>> START Data entries

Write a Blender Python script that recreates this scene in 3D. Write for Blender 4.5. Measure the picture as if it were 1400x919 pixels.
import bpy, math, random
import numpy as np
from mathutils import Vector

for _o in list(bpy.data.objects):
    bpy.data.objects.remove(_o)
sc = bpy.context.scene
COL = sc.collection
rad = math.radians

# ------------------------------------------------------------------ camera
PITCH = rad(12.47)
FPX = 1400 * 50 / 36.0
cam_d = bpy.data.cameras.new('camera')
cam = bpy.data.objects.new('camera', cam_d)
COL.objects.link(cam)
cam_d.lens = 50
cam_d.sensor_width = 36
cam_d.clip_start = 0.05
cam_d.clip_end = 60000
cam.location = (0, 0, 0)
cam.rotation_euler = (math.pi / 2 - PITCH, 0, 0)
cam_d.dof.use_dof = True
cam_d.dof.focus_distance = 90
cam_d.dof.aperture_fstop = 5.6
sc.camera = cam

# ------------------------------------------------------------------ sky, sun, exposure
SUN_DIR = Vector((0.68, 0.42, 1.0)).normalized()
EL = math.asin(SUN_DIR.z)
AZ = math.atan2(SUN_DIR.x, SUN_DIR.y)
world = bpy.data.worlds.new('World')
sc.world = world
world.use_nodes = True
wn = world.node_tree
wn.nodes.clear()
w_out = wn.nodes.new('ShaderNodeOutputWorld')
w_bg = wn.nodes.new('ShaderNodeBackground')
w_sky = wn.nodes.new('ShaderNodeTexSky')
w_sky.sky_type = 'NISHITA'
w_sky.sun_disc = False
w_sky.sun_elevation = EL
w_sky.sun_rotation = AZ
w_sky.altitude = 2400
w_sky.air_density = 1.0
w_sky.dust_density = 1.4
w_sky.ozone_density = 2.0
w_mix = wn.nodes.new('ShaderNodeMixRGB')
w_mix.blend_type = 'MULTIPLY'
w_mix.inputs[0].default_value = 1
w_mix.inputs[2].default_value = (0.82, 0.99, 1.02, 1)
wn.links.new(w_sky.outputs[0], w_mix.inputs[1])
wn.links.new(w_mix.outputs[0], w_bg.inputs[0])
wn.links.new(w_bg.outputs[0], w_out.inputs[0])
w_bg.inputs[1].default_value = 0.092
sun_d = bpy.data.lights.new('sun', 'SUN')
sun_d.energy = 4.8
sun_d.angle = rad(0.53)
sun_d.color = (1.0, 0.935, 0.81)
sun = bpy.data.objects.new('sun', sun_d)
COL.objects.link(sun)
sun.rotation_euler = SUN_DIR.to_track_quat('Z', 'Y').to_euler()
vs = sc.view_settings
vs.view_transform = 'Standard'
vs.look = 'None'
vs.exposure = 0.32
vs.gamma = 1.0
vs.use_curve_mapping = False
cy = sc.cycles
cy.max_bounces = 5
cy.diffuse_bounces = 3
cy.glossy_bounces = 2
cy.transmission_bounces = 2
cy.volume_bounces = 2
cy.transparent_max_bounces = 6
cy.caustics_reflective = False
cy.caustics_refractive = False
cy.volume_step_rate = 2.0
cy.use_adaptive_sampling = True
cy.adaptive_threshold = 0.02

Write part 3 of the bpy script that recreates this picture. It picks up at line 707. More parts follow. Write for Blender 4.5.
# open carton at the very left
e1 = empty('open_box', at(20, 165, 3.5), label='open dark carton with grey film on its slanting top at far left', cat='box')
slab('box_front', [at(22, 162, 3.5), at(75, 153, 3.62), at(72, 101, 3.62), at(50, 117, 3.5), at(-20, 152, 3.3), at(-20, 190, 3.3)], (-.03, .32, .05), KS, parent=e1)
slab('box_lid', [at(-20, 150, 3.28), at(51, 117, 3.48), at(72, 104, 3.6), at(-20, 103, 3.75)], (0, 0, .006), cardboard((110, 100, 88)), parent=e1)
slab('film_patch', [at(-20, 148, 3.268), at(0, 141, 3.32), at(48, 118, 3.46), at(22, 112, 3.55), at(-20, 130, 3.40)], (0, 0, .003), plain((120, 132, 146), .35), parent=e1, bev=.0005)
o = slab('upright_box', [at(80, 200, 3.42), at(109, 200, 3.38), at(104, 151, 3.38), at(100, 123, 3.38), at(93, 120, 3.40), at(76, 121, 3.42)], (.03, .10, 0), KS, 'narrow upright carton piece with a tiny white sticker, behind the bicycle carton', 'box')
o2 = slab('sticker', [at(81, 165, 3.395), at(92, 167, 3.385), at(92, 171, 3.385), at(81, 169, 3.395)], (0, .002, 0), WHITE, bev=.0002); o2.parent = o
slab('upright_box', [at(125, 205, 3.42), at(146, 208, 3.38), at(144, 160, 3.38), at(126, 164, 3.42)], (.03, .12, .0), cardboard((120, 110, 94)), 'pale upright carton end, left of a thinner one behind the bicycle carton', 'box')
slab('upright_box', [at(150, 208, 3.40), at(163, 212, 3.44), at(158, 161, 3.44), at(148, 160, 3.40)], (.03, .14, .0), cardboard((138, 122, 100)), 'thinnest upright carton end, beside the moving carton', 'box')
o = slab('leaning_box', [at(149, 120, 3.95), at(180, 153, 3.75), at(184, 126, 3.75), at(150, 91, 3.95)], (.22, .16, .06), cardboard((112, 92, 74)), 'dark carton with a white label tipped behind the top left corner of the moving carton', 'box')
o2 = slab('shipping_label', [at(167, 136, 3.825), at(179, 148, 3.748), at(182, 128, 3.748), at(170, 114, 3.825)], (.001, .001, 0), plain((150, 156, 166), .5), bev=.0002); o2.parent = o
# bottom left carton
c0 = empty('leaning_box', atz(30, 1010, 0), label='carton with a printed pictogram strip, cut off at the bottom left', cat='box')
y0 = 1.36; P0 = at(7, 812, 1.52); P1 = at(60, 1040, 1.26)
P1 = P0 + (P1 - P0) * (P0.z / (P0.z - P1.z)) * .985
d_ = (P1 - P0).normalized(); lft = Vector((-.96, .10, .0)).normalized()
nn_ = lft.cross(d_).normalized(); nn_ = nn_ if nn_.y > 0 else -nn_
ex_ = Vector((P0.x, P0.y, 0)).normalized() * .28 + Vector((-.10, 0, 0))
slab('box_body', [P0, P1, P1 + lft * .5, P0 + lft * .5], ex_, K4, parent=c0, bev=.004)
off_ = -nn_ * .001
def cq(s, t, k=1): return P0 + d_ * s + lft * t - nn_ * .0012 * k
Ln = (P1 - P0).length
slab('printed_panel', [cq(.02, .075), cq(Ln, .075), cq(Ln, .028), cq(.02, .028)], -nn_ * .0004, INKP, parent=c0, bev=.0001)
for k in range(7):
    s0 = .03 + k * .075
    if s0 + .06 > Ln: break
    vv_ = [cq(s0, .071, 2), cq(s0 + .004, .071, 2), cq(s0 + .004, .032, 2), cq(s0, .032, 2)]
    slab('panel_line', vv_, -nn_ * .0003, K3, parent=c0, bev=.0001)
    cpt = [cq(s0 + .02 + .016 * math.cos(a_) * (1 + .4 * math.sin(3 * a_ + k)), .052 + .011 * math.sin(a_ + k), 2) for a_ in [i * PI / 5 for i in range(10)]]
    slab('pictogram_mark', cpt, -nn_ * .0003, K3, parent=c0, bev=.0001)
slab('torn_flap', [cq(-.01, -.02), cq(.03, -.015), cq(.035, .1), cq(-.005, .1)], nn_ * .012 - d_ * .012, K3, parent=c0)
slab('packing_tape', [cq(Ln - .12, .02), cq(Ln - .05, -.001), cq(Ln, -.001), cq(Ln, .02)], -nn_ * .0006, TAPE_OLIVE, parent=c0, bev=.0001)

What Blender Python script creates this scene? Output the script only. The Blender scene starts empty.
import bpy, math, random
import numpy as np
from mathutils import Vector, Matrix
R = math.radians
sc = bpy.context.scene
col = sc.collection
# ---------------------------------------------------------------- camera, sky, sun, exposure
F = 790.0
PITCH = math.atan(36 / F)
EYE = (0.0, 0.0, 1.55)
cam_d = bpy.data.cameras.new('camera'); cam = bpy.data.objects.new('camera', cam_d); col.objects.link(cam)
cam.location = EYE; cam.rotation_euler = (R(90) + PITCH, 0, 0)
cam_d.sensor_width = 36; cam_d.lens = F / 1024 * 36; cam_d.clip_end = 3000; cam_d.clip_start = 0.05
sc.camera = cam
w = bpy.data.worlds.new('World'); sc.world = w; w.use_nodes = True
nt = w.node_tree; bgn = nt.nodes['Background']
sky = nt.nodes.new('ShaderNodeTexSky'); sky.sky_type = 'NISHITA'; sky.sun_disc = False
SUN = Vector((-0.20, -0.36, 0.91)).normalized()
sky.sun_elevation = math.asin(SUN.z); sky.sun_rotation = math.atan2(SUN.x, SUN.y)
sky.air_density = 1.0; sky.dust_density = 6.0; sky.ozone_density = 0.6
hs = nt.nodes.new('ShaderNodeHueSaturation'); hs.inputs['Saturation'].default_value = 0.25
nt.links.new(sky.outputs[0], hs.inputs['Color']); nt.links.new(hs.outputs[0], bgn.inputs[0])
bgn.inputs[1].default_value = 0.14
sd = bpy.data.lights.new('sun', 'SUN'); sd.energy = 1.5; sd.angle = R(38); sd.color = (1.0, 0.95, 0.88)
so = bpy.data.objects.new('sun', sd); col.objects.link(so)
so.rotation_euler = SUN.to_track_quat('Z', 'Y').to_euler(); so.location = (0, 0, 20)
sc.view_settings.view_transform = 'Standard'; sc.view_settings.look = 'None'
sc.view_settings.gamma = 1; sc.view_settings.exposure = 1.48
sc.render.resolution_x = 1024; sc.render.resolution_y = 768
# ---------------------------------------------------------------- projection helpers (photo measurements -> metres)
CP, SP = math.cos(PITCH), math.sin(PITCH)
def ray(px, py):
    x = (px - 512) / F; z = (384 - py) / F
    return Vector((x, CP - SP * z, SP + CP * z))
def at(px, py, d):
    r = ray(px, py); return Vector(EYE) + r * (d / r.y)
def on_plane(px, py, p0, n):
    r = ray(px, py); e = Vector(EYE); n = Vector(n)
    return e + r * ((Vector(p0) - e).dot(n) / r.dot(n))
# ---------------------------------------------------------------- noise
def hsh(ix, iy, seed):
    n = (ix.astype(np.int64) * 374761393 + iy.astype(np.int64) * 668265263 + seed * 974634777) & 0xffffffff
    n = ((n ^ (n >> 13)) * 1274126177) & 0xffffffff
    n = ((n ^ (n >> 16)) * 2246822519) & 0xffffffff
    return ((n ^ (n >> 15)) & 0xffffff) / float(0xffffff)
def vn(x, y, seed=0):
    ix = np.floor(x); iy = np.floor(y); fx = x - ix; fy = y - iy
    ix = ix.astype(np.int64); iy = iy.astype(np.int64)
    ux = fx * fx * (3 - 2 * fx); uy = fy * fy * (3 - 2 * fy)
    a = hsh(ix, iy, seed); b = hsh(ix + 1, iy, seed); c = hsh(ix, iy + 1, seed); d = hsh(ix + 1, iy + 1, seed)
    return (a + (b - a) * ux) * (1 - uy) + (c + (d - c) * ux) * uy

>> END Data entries

### Task to complete
With the first line being the one containing "sticker, behind the bicycle carton', 'box')" and the last line the one containing "WHITE, bev=.0002); o2.parent = o", transcribe exactly the lines above that fall in that range.

### Finished answer
o = slab('upright_box', [at(80, 200, 3.42), at(109, 200, 3.38), at(104, 151, 3.38), at(100, 123, 3.38), at(93, 120, 3.40), at(76, 121, 3.42)], (.03, .10, 0), KS, 'narrow upright carton piece with a tiny white sticker, behind the bicycle carton', 'box')
o2 = slab('sticker', [at(81, 165, 3.395), at(92, 167, 3.385), at(92, 171, 3.385), at(81, 169, 3.395)], (0, .002, 0), WHITE, bev=.0002); o2.parent = o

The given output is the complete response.